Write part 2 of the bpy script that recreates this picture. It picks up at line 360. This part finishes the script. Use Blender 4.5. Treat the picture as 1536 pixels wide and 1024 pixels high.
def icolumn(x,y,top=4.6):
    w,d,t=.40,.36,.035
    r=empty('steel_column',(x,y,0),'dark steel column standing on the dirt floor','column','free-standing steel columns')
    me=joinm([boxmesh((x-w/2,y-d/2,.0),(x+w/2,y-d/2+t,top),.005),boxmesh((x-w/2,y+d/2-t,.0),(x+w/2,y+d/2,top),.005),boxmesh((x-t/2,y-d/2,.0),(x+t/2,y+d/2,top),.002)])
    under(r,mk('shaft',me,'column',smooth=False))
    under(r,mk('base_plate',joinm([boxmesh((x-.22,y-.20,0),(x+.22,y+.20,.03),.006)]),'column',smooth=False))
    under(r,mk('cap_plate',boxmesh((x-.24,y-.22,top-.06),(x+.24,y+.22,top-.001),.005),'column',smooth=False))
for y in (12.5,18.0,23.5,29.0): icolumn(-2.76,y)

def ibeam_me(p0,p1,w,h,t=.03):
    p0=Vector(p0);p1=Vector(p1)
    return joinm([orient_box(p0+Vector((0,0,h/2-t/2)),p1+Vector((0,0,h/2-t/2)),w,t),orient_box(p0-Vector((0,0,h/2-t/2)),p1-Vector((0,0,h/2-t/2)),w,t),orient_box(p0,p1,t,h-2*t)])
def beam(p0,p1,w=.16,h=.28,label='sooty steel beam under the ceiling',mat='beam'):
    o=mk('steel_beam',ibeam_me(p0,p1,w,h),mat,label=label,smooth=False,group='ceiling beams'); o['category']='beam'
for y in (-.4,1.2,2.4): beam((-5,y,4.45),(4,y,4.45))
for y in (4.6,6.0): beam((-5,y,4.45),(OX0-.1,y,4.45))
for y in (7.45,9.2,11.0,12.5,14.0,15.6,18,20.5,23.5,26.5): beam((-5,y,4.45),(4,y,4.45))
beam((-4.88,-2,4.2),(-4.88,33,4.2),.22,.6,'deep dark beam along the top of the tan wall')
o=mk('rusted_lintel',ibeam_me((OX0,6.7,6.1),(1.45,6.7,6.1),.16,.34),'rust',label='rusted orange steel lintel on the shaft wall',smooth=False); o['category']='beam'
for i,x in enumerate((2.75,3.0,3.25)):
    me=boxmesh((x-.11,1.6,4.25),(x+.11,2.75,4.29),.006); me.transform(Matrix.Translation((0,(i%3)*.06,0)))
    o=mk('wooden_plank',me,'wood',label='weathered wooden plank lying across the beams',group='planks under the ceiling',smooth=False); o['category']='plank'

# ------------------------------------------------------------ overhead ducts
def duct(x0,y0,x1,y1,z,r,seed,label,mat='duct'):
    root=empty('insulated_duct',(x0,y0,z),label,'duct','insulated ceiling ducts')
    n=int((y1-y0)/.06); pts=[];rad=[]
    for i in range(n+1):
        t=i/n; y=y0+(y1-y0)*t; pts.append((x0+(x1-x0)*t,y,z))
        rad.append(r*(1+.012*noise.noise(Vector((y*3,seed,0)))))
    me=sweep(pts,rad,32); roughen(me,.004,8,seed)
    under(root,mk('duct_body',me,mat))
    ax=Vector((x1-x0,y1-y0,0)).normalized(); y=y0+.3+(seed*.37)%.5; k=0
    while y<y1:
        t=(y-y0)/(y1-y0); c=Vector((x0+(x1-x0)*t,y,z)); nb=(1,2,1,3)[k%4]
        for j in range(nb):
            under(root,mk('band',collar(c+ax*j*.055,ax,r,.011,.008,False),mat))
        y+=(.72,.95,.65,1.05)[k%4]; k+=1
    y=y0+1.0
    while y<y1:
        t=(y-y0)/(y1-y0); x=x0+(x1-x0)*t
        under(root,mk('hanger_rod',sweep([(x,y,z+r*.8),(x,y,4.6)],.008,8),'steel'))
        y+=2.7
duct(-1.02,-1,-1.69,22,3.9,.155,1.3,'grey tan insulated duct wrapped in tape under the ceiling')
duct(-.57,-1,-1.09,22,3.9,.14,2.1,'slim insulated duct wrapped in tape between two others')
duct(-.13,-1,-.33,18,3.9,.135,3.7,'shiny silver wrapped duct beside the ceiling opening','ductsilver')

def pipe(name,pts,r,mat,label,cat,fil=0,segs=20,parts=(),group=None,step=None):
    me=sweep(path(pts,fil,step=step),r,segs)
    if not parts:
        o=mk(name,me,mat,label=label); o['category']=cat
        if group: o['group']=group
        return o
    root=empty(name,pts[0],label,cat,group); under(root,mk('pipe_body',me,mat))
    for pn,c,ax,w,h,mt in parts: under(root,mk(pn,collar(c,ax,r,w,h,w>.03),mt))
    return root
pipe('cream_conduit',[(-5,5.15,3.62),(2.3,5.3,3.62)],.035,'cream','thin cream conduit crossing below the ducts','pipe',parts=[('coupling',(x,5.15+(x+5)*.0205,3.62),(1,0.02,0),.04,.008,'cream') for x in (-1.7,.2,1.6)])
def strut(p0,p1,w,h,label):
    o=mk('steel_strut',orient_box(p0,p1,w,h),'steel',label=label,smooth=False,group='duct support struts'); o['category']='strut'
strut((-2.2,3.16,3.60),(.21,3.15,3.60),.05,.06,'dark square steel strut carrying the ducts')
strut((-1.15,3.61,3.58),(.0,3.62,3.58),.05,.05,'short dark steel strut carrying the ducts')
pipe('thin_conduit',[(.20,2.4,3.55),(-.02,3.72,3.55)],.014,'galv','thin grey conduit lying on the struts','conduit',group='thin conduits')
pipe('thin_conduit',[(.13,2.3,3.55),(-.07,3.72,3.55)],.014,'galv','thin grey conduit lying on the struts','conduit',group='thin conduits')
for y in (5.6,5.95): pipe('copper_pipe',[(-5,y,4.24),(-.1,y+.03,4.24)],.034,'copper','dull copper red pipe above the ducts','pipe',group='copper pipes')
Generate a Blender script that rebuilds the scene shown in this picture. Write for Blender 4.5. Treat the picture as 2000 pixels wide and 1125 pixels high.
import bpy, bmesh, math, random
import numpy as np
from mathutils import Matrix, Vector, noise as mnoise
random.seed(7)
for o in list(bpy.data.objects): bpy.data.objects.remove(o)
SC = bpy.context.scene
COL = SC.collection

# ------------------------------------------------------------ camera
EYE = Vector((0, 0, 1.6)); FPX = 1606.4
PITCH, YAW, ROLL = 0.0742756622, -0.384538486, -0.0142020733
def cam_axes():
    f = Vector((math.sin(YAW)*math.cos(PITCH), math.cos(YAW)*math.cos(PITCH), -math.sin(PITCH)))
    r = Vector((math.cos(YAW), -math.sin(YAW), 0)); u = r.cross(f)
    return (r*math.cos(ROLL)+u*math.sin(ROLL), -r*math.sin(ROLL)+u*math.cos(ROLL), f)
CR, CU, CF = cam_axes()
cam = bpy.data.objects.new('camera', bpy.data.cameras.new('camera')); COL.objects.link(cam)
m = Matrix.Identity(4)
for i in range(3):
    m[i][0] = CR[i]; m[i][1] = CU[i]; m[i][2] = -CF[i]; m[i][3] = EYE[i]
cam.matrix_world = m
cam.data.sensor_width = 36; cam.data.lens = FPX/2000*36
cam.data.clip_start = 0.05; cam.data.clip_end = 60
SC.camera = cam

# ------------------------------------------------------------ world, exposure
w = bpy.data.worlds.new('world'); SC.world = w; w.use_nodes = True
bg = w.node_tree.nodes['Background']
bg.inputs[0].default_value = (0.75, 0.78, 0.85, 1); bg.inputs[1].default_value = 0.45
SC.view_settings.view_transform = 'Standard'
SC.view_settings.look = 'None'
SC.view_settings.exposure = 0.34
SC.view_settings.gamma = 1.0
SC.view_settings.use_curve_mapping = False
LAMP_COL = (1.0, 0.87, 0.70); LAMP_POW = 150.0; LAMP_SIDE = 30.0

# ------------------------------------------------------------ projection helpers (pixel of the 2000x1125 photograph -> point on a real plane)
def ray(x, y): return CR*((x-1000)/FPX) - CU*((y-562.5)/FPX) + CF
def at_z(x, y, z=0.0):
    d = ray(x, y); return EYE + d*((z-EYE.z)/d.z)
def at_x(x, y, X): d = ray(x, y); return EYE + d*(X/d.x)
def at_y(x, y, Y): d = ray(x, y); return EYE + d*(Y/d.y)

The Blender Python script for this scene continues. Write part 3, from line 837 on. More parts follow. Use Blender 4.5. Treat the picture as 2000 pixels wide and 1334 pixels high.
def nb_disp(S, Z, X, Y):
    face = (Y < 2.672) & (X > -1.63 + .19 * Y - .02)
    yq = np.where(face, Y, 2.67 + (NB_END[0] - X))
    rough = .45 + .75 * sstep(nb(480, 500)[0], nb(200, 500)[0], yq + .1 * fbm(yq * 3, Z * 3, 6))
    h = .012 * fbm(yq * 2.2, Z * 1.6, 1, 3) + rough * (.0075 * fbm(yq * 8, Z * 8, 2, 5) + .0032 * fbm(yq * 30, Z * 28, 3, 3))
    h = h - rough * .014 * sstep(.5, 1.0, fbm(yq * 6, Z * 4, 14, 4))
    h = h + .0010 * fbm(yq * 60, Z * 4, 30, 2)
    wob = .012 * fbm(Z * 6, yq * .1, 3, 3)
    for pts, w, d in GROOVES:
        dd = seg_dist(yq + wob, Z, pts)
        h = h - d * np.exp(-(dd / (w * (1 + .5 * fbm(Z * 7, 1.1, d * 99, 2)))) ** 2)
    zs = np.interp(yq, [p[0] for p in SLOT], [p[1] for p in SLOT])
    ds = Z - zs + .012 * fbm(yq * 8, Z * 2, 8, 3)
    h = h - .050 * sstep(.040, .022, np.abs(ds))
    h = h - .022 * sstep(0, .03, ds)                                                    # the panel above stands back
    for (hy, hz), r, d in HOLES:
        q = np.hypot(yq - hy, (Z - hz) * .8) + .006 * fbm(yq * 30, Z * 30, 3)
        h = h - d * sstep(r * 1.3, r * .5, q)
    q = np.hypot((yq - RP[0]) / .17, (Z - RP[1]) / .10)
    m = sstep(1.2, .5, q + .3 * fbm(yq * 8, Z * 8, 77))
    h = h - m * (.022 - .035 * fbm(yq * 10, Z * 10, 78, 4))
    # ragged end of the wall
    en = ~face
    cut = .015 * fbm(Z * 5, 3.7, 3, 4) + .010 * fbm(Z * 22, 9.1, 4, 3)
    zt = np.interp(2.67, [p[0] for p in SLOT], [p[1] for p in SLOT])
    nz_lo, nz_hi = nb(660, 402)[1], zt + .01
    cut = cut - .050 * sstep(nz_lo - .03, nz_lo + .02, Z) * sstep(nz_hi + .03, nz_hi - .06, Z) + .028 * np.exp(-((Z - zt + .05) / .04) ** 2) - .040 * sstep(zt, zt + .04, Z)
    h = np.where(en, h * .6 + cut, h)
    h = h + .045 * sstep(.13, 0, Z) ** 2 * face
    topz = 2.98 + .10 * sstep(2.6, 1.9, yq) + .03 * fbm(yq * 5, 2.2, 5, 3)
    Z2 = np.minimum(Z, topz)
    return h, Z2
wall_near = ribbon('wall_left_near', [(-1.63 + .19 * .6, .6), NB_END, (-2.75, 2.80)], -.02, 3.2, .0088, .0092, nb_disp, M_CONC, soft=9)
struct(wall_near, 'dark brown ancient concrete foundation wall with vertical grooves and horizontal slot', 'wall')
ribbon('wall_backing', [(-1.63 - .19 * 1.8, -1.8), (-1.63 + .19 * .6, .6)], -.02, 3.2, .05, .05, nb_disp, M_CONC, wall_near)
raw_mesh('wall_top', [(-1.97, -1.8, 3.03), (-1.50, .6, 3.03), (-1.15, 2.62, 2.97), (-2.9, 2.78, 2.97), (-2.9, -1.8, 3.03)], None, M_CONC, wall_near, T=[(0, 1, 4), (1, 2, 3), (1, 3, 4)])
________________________
#### Aim of the task
Begin at the line that has "Generate a Blender", stop after the line that has "SC.camera = cam", and repeat exactly those lines, nothing more.

#### Final result
Generate a Blender script that rebuilds the scene shown in this picture. Write for Blender 4.5. Treat the picture as 2000 pixels wide and 1125 pixels high.
import bpy, bmesh, math, random
import numpy as np
from mathutils import Matrix, Vector, noise as mnoise
random.seed(7)
for o in list(bpy.data.objects): bpy.data.objects.remove(o)
SC = bpy.context.scene
COL = SC.collection

# ------------------------------------------------------------ camera
EYE = Vector((0, 0, 1.6)); FPX = 1606.4
PITCH, YAW, ROLL = 0.0742756622, -0.384538486, -0.0142020733
def cam_axes():
    f = Vector((math.sin(YAW)*math.cos(PITCH), math.cos(YAW)*math.cos(PITCH), -math.sin(PITCH)))
    r = Vector((math.cos(YAW), -math.sin(YAW), 0)); u = r.cross(f)
    return (r*math.cos(ROLL)+u*math.sin(ROLL), -r*math.sin(ROLL)+u*math.cos(ROLL), f)
CR, CU, CF = cam_axes()
cam = bpy.data.objects.new('camera', bpy.data.cameras.new('camera')); COL.objects.link(cam)
m = Matrix.Identity(4)
for i in range(3):
    m[i][0] = CR[i]; m[i][1] = CU[i]; m[i][2] = -CF[i]; m[i][3] = EYE[i]
cam.matrix_world = m
cam.data.sensor_width = 36; cam.data.lens = FPX/2000*36
cam.data.clip_start = 0.05; cam.data.clip_end = 60
SC.camera = cam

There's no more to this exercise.